Os dias de solidão, de
silêncio e de jejum absoluto foram um grande alento, uma graça incrível, uma
lenta purificação e um encontro pessoal com Deus [...]. Os dias de solidão, de
silêncio e jejum, alimentado apenas pela Palavra de Deus, permitem ao homem
estabelecer sua vida sobre o essencial" (Pensamento 134). Nessas linhas
revela-se a fonte de vida do cardeal, fonte que confere à sua palavra uma
profundidade interior. Essa é a base que lhe permite reconhecer os perigos que
continuamente ameaçam a vida espiritual, especialmente a de padres e bispos,
ameaçando assim a própria Igreja, na qual, com não pouca frequência, em lugar
da Palavra introduz-se uma verbosidade em que se dissolve a grandeza da
Palavra.
Gostaria de citar uma
frase que pode servir de começo para o exame de consciência de qualquer bispo:
"Pode suceder que um sacerdote bom e piedoso, uma vez elevado à dignidade
episcopal, descambe rapidamente na mediocridade e no desejo de ser bem-sucedido
nos negócios mundanos. Sobrecarregado pelo peso de seus encargos, agitado pela
vontade de agradar, preocupado com seu poder, autoridade e as necessidades
materiais de seu ofício, gradualmente ele se esgota" (Pensamento 15). O
cardeal Sarah é um mestre espiritual que fala a partir da sua profunda
permanência silenciosa junto ao Senhor, fala a partir da sua profunda unidade
com Ele, e, assim, tem realmente algo a dizer a cada um de nós.

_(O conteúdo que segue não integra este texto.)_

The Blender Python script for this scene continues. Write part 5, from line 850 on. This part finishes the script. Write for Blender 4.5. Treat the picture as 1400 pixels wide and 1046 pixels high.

Devemos ser gratos ao papa Francisco por ter
posto tal mestre espiritual à frente da Congregação que é responsável pela
celebração da liturgia na Igreja. Na liturgia, como na interpretação da Sagrada
Escritura, também é necessária uma competência específica. No entanto, também
na liturgia pode acontecer que o conhecimento especializado acabe por ignorar o
essencial, caso não se fundamente numa profunda unidade interior com a Igreja
orante, que aprende sempre de novo, com o próprio Senhor, o que é a adoração.
Com o cardeal Sarah, um mestre de silêncio e de oração interior, a liturgia
está em boas mãos.
Bento
XVI, Papa Emérito Cidade do Vaticano, Semana da Páscoa de 2017.